- TASK DETAILS -
Produce an exact transcription of the listing below, omitting the pictures.

- MATERIAL -
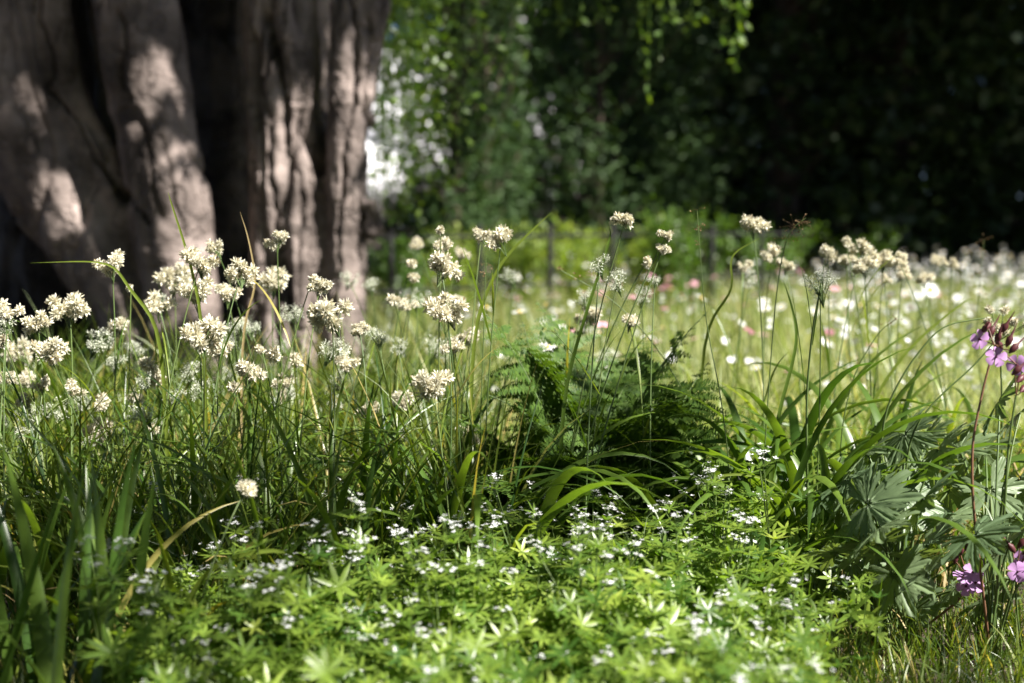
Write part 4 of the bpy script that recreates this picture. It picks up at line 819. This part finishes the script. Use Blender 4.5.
geranium(1000, 1.98, [(975, 535, 38, -.1), (1010, 545, 34, -.05), (990, 490, 36, .05), (1020, 480, 36, .1), (985, 450, 30, .2), (1000, 402, 34, .1), (1020, 415, 28, .1), (960, 450, 30, .2), (1010, 580, 30, .0), (985, 600, 30, .05), (1030, 520, 34, 0), (1040, 560, 36, 0), (970, 425, 28, .25), (1000, 520, 36, .08)],
    [([(972, 500), (972, 440), (985, 380), (995, 345)], [(979, 339), (996, 357), (1017, 365)], [(984, 330), (990, 334), (997, 340), (1003, 330), (1008, 343), (1000, 348), (988, 326), (1012, 350)]), ([(1005, 500), (1008, 450), (1012, 420), (1016, 395)], [], [(1019, 380), (1022, 390), (1015, 372)]),
     ([(1012, 590), (1016, 575)], [(1018, 572), (1024, 560), (1028, 570)], [(1013, 550), (1020, 545), (1026, 552)])], 'geranium with tall mauve flowers and maroon seed pods at the right picture edge', 9)
# white umbel behind the purple flowers
def umbel(px, py, D):
    p = at(px, py, D); base = p*[1, 1, 0]; r = thing('white_umbel', 'bright white umbel right behind the tall mauve geranium flowers', 'flower', tuple(base)); rg = np.random.default_rng(4)
    V, F = tube(bez((0, 0, 0), (.02, 0, .2), (0, 0, p[2]-.03), 12), .0018, 5); MB().add(V, F).build('stem', M['stem'], r)
    for i in range(9):
        q = np.array([rg.normal()*.024, rg.normal()*.015, p[2]+rg.normal()*.012]); V, F = tube(bez((0, 0, p[2]-.03), (q[0]*.6, q[1]*.6, p[2]-.01), q, 5), .0007, 4); MB().add(V, F).build('ray', M['stem'], r)
        share('floret_cluster', HS[i % 3], r, tuple(q), (0, 0, i), .75)
umbel(1000, 322, 2.35)

# ------------------------------------------------------------------ meadow flowers
def daisy_protos():
    out = []
    for i in range(4):
        rg = np.random.default_rng(900+i); n = 16; th = np.arange(n)*2*PI/n; tilt = unit(np.array([[rg.normal()*.35, -.35+rg.normal()*.3, 1]]))[0]; a = unit(np.cross(tilt, [0, 1, 0])); b = np.cross(tilt, a)
        d = np.cos(th)[:, None]*a+np.sin(th)[:, None]*b+tilt*.1; X = np.cross(np.repeat(tilt[None], n, 0), unit(d)); Rm = np.stack([unit(X), np.cross(unit(d), unit(X)), unit(d)], -1)
        mb = MB(); inst(mb, *leafproto(.42, 2, .0), Rm, np.zeros((n, 3))+unit(d)*.003, .02, rg.random(n)); k = np.concatenate([[np.zeros(3)], ]); V, F = tube([-tilt*.003, tilt*.001, tilt*.004, tilt*.005], [.003, .007, .005, .0005], 8); mb.add(V, F, .5, 1)
        o = mb.build('flower', [M['white'], M['yellow']]); out.append(o.data); bpy.data.objects.remove(o)
    return out
DM = daisy_protos()
def pinkmesh():
    V, F = petal5(.016); mb = MB(); mb.add(V, F, .6); o = mb.build('flower', M['pink']); m_ = o.data; bpy.data.objects.remove(o); return m_
PM = pinkmesh(); V, F = tube(bez((0, 0, 0), (.01, 0, .5), (0, 0, 1), 6), .0016, 4); o = MB().add(V, F).build('stem', M['stem']); STM = o.data; bpy.data.objects.remove(o)
def mflower(x, y, h, me, sc, name, lab, cat, group, rg):
    r = thing(name, lab, cat, (x, y, 0), group); s = share('stem', STM, r); s.scale = (1, 1, h)
    share('flower', me, r, (0, 0, h), (rg.normal()*.3, rg.normal()*.3, rg.uniform(0, 6)), sc)
rg = np.random.default_rng(950); i = 0
while i < 290:
    D = rg.uniform(3.6, 12); px = rg.uniform(400, 1060)
    dens = .9 if px > 900 else .55 if px > 800 else .35
    if 5.5 > D: dens *= .6
    if rg.random() > dens: continue
    lab = ('white daisy in the thick white drift at the right of the meadow' if px > 880 else 'white daisy near the fence in the left of the meadow' if px < 620 else 'white daisy scattered in the middle of the meadow')
    mflower(gx(px, D), D, rg.uniform(.28, .46) if px > 850 else rg.uniform(.22, .40), DM[i % 4], rg.uniform(.65, 1.15), 'daisy', lab, 'flower', 'white daisies of the meadow', rg); i += 1
mb = MB(); n = 1900; D = 3.3+11*rg.random(n)**.8; px = np.where(rg.random(n) < .55, rg.uniform(820, 1100, n), rg.uniform(380, 1100, n)); X = gx(px, D); DP = DM[0]
Vd = np.empty(len(DP.vertices)*3, np.float32); DP.vertices.foreach_get('co', Vd); Vd = Vd.reshape(-1, 3)[:16*9]; Fd = np.array([list(p.vertices) for p in DP.polygons if p.material_index == 0])
inst(mb, Vd, Fd, frames(rg.normal(size=(n, 3))*[.4, .4, 0]+[0, 0, 1], rg.uniform(0, 6, n)), np.stack([X, D, rg.uniform(.14, .36, n)], -1), rg.uniform(.3, .7, n), rg.random(n))
tag(mb.build('small_white_flowers', M['white']), 'countless tiny white flowers sprinkled through the sunlit meadow', 'flowers', kind='stuff')
for i in range(60):
    D = rg.uniform(3.4, 8); px = rg.choice([640, 700, 850, 880, 780, 560])+rg.normal()*40
    mflower(gx(px, D), D, rg.uniform(.22, .40), PM, rg.uniform(.8, 1.2), 'pink_campion', 'small pink flower in the meadow grass' , 'flower', 'pink flowers of the meadow', rg)
mflower(gx(601, 3.2), 3.2, at(601, 325, 3.2)[2], PM, 1.1, 'pink_campion', 'single deep pink flower just behind the fern tip', 'flower', None, rg)
print('objects', len(bpy.data.objects), 'verts', sum(len(m.vertices) for m in bpy.data.meshes))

- CORRECT OUTPUT -
Write part 4 of the bpy script that recreates this picture. It picks up at line 819. This part finishes the script. Use Blender 4.5.
geranium(1000, 1.98, [(975, 535, 38, -.1), (1010, 545, 34, -.05), (990, 490, 36, .05), (1020, 480, 36, .1), (985, 450, 30, .2), (1000, 402, 34, .1), (1020, 415, 28, .1), (960, 450, 30, .2), (1010, 580, 30, .0), (985, 600, 30, .05), (1030, 520, 34, 0), (1040, 560, 36, 0), (970, 425, 28, .25), (1000, 520, 36, .08)],
    [([(972, 500), (972, 440), (985, 380), (995, 345)], [(979, 339), (996, 357), (1017, 365)], [(984, 330), (990, 334), (997, 340), (1003, 330), (1008, 343), (1000, 348), (988, 326), (1012, 350)]), ([(1005, 500), (1008, 450), (1012, 420), (1016, 395)], [], [(1019, 380), (1022, 390), (1015, 372)]),
     ([(1012, 590), (1016, 575)], [(1018, 572), (1024, 560), (1028, 570)], [(1013, 550), (1020, 545), (1026, 552)])], 'geranium with tall mauve flowers and maroon seed pods at the right picture edge', 9)
# white umbel behind the purple flowers
def umbel(px, py, D):
    p = at(px, py, D); base = p*[1, 1, 0]; r = thing('white_umbel', 'bright white umbel right behind the tall mauve geranium flowers', 'flower', tuple(base)); rg = np.random.default_rng(4)
    V, F = tube(bez((0, 0, 0), (.02, 0, .2), (0, 0, p[2]-.03), 12), .0018, 5); MB().add(V, F).build('stem', M['stem'], r)
    for i in range(9):
        q = np.array([rg.normal()*.024, rg.normal()*.015, p[2]+rg.normal()*.012]); V, F = tube(bez((0, 0, p[2]-.03), (q[0]*.6, q[1]*.6, p[2]-.01), q, 5), .0007, 4); MB().add(V, F).build('ray', M['stem'], r)
        share('floret_cluster', HS[i % 3], r, tuple(q), (0, 0, i), .75)
umbel(1000, 322, 2.35)

# ------------------------------------------------------------------ meadow flowers
def daisy_protos():
    out = []
    for i in range(4):
        rg = np.random.default_rng(900+i); n = 16; th = np.arange(n)*2*PI/n; tilt = unit(np.array([[rg.normal()*.35, -.35+rg.normal()*.3, 1]]))[0]; a = unit(np.cross(tilt, [0, 1, 0])); b = np.cross(tilt, a)
        d = np.cos(th)[:, None]*a+np.sin(th)[:, None]*b+tilt*.1; X = np.cross(np.repeat(tilt[None], n, 0), unit(d)); Rm = np.stack([unit(X), np.cross(unit(d), unit(X)), unit(d)], -1)
        mb = MB(); inst(mb, *leafproto(.42, 2, .0), Rm, np.zeros((n, 3))+unit(d)*.003, .02, rg.random(n)); k = np.concatenate([[np.zeros(3)], ]); V, F = tube([-tilt*.003, tilt*.001, tilt*.004, tilt*.005], [.003, .007, .005, .0005], 8); mb.add(V, F, .5, 1)
        o = mb.build('flower', [M['white'], M['yellow']]); out.append(o.data); bpy.data.objects.remove(o)
    return out
DM = daisy_protos()
def pinkmesh():
    V, F = petal5(.016); mb = MB(); mb.add(V, F, .6); o = mb.build('flower', M['pink']); m_ = o.data; bpy.data.objects.remove(o); return m_
PM = pinkmesh(); V, F = tube(bez((0, 0, 0), (.01, 0, .5), (0, 0, 1), 6), .0016, 4); o = MB().add(V, F).build('stem', M['stem']); STM = o.data; bpy.data.objects.remove(o)
def mflower(x, y, h, me, sc, name, lab, cat, group, rg):
    r = thing(name, lab, cat, (x, y, 0), group); s = share('stem', STM, r); s.scale = (1, 1, h)
    share('flower', me, r, (0, 0, h), (rg.normal()*.3, rg.normal()*.3, rg.uniform(0, 6)), sc)
rg = np.random.default_rng(950); i = 0
while i < 290:
    D = rg.uniform(3.6, 12); px = rg.uniform(400, 1060)
    dens = .9 if px > 900 else .55 if px > 800 else .35
    if 5.5 > D: dens *= .6
    if rg.random() > dens: continue
    lab = ('white daisy in the thick white drift at the right of the meadow' if px > 880 else 'white daisy near the fence in the left of the meadow' if px < 620 else 'white daisy scattered in the middle of the meadow')
    mflower(gx(px, D), D, rg.uniform(.28, .46) if px > 850 else rg.uniform(.22, .40), DM[i % 4], rg.uniform(.65, 1.15), 'daisy', lab, 'flower', 'white daisies of the meadow', rg); i += 1
mb = MB(); n = 1900; D = 3.3+11*rg.random(n)**.8; px = np.where(rg.random(n) < .55, rg.uniform(820, 1100, n), rg.uniform(380, 1100, n)); X = gx(px, D); DP = DM[0]
Vd = np.empty(len(DP.vertices)*3, np.float32); DP.vertices.foreach_get('co', Vd); Vd = Vd.reshape(-1, 3)[:16*9]; Fd = np.array([list(p.vertices) for p in DP.polygons if p.material_index == 0])
inst(mb, Vd, Fd, frames(rg.normal(size=(n, 3))*[.4, .4, 0]+[0, 0, 1], rg.uniform(0, 6, n)), np.stack([X, D, rg.uniform(.14, .36, n)], -1), rg.uniform(.3, .7, n), rg.random(n))
tag(mb.build('small_white_flowers', M['white']), 'countless tiny white flowers sprinkled through the sunlit meadow', 'flowers', kind='stuff')
for i in range(60):
    D = rg.uniform(3.4, 8); px = rg.choice([640, 700, 850, 880, 780, 560])+rg.normal()*40
    mflower(gx(px, D), D, rg.uniform(.22, .40), PM, rg.uniform(.8, 1.2), 'pink_campion', 'small pink flower in the meadow grass' , 'flower', 'pink flowers of the meadow', rg)
mflower(gx(601, 3.2), 3.2, at(601, 325, 3.2)[2], PM, 1.1, 'pink_campion', 'single deep pink flower just behind the fern tip', 'flower', None, rg)
print('objects', len(bpy.data.objects), 'verts', sum(len(m.vertices) for m in bpy.data.meshes))